Dual-Channel Closed Loop Supply Chain Competition: A Stackelberg--Nash Approach

In many consumer electronics and appliance markets, manufacturers sell products through competing retailers while simultaneously relying on take-back programs to recover used items for remanufacturing. Designing such programs is challenging when firms compete on prices and consumers differ in their willingness to return products. Motivated by these settings, this paper develops a game theoretic framework to analyze pricing and take-back decisions in a dual-channel closed loop supply chain (CLSC) with two competing manufacturers and two competing retailers. Manufacturers act as Stackelberg leaders, simultaneously determining wholesale prices and consumer take-back bonuses, while retailers engage in Nash competition over retail prices.
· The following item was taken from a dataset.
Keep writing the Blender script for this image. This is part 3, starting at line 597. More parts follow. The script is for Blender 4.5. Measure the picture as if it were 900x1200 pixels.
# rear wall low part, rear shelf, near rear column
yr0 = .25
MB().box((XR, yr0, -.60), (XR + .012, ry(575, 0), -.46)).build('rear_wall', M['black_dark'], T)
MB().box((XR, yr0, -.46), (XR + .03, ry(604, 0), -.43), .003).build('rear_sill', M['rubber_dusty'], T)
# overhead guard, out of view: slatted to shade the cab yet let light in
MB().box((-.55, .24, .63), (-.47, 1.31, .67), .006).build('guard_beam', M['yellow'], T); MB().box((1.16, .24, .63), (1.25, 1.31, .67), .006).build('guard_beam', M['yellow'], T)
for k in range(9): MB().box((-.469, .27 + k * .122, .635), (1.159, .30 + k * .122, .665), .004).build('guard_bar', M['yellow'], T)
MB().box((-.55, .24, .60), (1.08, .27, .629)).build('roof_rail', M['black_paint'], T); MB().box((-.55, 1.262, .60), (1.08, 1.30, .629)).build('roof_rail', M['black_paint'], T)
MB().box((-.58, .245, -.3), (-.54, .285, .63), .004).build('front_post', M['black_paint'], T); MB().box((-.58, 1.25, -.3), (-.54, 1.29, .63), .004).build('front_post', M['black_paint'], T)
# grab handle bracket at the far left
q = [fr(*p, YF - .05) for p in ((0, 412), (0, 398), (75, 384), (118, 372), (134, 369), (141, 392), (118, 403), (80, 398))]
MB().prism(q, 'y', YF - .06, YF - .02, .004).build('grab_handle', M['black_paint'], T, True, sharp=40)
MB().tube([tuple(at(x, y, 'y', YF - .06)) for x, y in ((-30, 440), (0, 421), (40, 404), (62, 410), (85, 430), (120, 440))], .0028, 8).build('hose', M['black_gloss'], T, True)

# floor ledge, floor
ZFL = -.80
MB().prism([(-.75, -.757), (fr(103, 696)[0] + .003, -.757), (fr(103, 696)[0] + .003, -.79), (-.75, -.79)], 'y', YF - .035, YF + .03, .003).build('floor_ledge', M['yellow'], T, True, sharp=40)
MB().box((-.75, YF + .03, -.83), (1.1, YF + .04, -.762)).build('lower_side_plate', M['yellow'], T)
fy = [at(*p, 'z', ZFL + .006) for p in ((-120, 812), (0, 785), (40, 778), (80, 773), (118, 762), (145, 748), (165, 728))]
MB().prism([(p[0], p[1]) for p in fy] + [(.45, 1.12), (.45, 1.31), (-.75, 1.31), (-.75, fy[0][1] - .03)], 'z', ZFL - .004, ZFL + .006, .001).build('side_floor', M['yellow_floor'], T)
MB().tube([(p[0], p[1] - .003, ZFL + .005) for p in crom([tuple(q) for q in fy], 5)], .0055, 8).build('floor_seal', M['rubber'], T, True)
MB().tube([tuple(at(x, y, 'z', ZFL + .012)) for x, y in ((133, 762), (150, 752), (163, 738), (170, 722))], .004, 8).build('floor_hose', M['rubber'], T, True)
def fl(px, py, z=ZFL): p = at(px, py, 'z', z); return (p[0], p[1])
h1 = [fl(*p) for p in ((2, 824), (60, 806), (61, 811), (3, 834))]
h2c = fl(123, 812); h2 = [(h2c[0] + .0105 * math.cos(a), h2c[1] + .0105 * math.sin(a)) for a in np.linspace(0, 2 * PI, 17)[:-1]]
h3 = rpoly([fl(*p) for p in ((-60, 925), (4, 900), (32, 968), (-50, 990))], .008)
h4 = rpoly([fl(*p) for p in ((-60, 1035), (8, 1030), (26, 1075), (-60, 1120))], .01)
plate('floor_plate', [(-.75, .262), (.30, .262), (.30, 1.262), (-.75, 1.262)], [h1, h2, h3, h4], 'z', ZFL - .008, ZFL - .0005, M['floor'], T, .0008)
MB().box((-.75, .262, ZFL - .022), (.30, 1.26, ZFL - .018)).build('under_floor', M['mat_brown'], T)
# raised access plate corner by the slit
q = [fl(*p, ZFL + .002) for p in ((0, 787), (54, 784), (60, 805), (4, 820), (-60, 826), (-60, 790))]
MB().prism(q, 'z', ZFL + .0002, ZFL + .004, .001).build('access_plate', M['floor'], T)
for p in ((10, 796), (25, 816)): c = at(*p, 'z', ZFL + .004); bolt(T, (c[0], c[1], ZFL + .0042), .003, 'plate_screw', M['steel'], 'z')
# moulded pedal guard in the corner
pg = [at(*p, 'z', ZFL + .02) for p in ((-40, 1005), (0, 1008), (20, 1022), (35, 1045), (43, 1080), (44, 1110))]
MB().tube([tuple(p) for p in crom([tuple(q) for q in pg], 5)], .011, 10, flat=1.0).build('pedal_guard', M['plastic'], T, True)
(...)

The model integrates three key elements: (i) segmented linear demand with cross-price effects, (ii) deterministic product returns, and (iii) an inertia responsiveness allocation mechanism governing the distribution of returned products between manufacturers. Closed form Nash equilibria are derived for the retailer subgame, along with symmetric Stackelberg equilibria for manufacturers. We derive a feasibility threshold for take-back incentives, identifying conditions under which firms optimally offer positive bonuses to consumers. The results further demonstrate that higher remanufacturing value or return rates lead the manufacturers to lower wholesale prices in order to expand sales and capture additional return volumes, while high consumer inertia weakens incentives for active collection. Numerical experiments illustrate and reinforce the analytical results, highlighting how consumer behavior, market structure and product substitutability influence prices, bonuses, and return volumes. Overall, the study provides managerial insights for designing effective take-back programs and coordinating pricing decisions in competitive circular supply chains.